Wednesday, June 29, 2011

The lost Dutchman Mine

Weaver's Needle
There are some treasure stories that are so well documented and have been investigated, examined and written about so much that we cannot do them justice on these pages. The Lost Dutchman is one of those. We hope to give you the story here and want you to know that there is a lot of information available on the web, in libraries and bookstores.

Before we begin, it is important to note that there are really two separate stories about very pure gold veins in the Superstition Mountains. Some accounts represent these both as the Dutchman’s mine, some as two different stories. They are certainly intertwined. They may indeed be the same vein but we will treat them independently. The other tale can be found in the Arizona index as the Peralta Mine.

The “Dutchman” was actually a German named Jakob Walz. He was educated as a mining engineer in Heidelberg, worked in Prussia, Australia and California before moving onto Arizona in 1862. While working as a miner for a mining company, he fell in love with a beautiful Apache girl named Ken-tee. Many believe that he and other miners were smuggling gold out of the mine for themselves. The mine owners had the miner’s homes searched and found hundreds of thousands of dollars worth of gold, but none on the Dutchman. It is thought that Ken-tee helped Walz hide the gold he smuggled out. In any case, he was fired.

Walz and Ken-tee settled in a small community near the Superstition Mountains. One day they left and returned weeks later with burros laden with gold. They made the arrangements to have to gold shipped to mint in San Francisco. Where this gold actually came from has never been proven.
Superstition Mountains

We need to briefly look at the Peralta story. In 1845, he found a rich gold vein in the Superstition Mountains. While leaving the area in 1848 with his gold being borne out on burros, the Apaches attacked. This was sacred ground that they felt had been defiled. The Peralta party was wiped out.
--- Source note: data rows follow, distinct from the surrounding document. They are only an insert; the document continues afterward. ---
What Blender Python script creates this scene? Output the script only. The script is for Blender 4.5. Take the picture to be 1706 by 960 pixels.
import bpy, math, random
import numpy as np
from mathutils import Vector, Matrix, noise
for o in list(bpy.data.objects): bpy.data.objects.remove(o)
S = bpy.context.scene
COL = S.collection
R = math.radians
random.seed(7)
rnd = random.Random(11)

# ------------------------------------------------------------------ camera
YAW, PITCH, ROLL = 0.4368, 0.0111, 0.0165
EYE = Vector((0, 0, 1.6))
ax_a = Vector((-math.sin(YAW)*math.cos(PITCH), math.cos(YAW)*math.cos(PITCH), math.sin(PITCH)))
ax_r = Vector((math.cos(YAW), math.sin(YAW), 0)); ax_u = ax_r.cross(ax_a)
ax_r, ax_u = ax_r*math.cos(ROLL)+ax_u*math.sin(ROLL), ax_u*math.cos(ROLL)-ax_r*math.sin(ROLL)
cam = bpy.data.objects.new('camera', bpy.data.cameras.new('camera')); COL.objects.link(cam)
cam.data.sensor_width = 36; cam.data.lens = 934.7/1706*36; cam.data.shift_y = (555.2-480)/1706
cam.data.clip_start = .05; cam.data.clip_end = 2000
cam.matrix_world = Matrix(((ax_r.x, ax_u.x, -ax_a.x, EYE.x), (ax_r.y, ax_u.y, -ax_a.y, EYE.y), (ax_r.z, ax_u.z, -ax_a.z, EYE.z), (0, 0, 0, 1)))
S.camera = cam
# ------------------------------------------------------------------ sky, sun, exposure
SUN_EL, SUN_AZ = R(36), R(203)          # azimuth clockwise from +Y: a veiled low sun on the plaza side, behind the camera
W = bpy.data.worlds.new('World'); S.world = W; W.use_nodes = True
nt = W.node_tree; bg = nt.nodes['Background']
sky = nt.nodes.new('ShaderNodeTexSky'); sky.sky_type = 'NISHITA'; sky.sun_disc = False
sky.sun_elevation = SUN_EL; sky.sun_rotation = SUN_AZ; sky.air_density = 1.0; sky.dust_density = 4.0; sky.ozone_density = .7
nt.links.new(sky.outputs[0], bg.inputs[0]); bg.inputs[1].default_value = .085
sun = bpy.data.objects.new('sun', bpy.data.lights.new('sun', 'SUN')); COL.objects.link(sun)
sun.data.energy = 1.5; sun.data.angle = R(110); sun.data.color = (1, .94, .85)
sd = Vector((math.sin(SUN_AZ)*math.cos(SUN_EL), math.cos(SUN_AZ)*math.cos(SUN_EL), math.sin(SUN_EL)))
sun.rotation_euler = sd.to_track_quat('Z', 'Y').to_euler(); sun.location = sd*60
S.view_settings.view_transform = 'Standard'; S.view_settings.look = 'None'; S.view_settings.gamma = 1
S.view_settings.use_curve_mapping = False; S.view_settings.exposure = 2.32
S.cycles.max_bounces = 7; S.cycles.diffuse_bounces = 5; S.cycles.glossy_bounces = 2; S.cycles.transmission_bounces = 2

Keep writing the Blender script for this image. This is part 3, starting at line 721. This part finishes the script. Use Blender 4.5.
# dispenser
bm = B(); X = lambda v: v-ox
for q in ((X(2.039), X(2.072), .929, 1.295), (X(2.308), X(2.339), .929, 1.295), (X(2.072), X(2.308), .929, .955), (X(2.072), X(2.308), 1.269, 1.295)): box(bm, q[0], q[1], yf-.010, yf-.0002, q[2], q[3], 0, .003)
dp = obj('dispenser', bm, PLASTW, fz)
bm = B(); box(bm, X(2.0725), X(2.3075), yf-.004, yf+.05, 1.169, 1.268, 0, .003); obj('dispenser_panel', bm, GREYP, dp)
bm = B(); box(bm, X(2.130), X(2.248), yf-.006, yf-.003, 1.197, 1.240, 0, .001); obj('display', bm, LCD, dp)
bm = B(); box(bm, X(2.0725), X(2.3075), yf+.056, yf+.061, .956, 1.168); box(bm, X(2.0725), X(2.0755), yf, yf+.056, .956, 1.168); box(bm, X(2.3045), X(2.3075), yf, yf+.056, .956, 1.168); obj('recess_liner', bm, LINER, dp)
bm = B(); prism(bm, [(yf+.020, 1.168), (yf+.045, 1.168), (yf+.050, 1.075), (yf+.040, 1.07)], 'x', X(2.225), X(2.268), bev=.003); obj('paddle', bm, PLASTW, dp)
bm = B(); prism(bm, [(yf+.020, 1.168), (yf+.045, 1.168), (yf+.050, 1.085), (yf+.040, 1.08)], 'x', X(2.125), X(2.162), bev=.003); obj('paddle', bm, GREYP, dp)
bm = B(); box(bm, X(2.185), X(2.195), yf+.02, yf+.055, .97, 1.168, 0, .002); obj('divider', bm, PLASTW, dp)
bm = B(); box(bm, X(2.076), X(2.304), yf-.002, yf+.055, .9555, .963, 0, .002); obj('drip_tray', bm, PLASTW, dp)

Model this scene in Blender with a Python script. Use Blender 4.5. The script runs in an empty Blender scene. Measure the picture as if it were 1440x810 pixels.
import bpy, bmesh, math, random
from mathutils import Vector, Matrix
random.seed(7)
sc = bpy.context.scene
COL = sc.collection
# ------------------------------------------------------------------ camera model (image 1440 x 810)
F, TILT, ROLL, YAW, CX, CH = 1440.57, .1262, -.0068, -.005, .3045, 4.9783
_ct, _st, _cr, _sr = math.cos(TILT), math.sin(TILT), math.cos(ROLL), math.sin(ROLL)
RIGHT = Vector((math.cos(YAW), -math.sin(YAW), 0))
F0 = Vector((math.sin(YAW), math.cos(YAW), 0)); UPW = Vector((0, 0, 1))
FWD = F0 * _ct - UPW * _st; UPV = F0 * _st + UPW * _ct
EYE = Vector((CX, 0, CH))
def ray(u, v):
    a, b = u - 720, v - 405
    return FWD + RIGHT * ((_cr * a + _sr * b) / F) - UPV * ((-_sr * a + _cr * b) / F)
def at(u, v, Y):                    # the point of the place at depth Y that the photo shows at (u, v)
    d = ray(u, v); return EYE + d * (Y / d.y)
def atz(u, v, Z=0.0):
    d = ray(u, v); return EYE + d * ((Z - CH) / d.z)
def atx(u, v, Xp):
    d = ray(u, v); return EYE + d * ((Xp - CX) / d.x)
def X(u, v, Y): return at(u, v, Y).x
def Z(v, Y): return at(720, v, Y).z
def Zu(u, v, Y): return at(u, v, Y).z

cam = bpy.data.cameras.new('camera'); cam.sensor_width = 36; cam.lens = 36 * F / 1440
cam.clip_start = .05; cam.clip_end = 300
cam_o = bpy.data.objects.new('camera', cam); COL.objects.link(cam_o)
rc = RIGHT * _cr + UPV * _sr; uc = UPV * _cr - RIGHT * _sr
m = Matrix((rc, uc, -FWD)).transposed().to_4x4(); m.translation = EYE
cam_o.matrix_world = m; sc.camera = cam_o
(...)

This brought up the other possibilities for the Dutchman’s gold. Was it part of the gold that was scattered about still attached to Peralta’s burros? Was it from the Peralta mine? Was it a new find? Or was it simply gathered from a stash of gold he had smuggled from his previous employer?

Walz never talked, but the Apaches believed that the secret they kept about the Peralta mine had been betrayed by Ken-tee. They raided the Walz’s home and took Ken-tee. Walz and his neighbors pursued them and freed Ken-tee, but not before the Apache had cut out her tongue. She died in the Dutchman’s arms.

Walz became a hard-drinking loner. He became famous as the man who knew the location of untold riches and too bitter to claim them. 

Three years after Ken-tee’s death, another German arrived in Phoenix. Walz had probably sent for Jacob Weiser. The two seemed to be close. Weiser was a carpenter by trade. He was outgoing and became a popular figure in Phoenix.

One day the two of them disappeared. This must have been difficult to do, because everyone was curious about the location of the Dutchman’s gold and he was pretty regularly followed. They returned about a month later and sent off sacks full of gold to the mint in San Francisco.

Right away they set back out for the Superstition Mountains. They had gathered more gold and were camped on their return trip when the Apache attacked. Walz escaped with only the very little clothing he was sleeping in. Weiser got away also, but with an arrow through his upper arm and imbedded in his chest. He made it to a doctor but died by morning.

The Dutchman still went back on occasion to retrieve gold. He had eventually sent over $250,000 worth of gold to the San Francisco mint. Although he was never held for any murders, some of those that tried to follow him to his secret were never heard from again. It was considered unwise to get too close when he was going out.

At the time of his death in October of 1891, the Dutchman was a sad figure. He had lost everything in life he had valued except his gold. He even confessed to killing his own nephew. He had him brought over from Germany but then feared he would give away the location of the gold.

Julia Thomas, a kind black woman, had taken him in to her home and was caring for him. On his deathbed the left $15,000 and the treasure direction to her. She spent the rest of her life looking for the mine, but never found it. She died in poverty and passed her information onto Jim Bark, a rancher. Jim searched for 15 years, but found nothing. Some believe he left wrong instructions as a cruel joke. They say you can still hear him laughing in the thunder that echoes through the canyons.

He said the mine was in country “so rough that you could be right in the mine without seeing it.” It was shaped like a funnel with the broad end at the top. The mine contained an eighteen-inch vein of rose quartz that was about 1/3 gold.

“The mine is near the hideout cave. One mile from the cave, there is a rock with a natural face looking east. To the south is Weaver’s Needle. Follow the right of the canyons, but not far. The mine faces west… The mine can be found at the spot on which the shadow of the tip of Weaver’s Needle rests at exactly four in the afternoon.”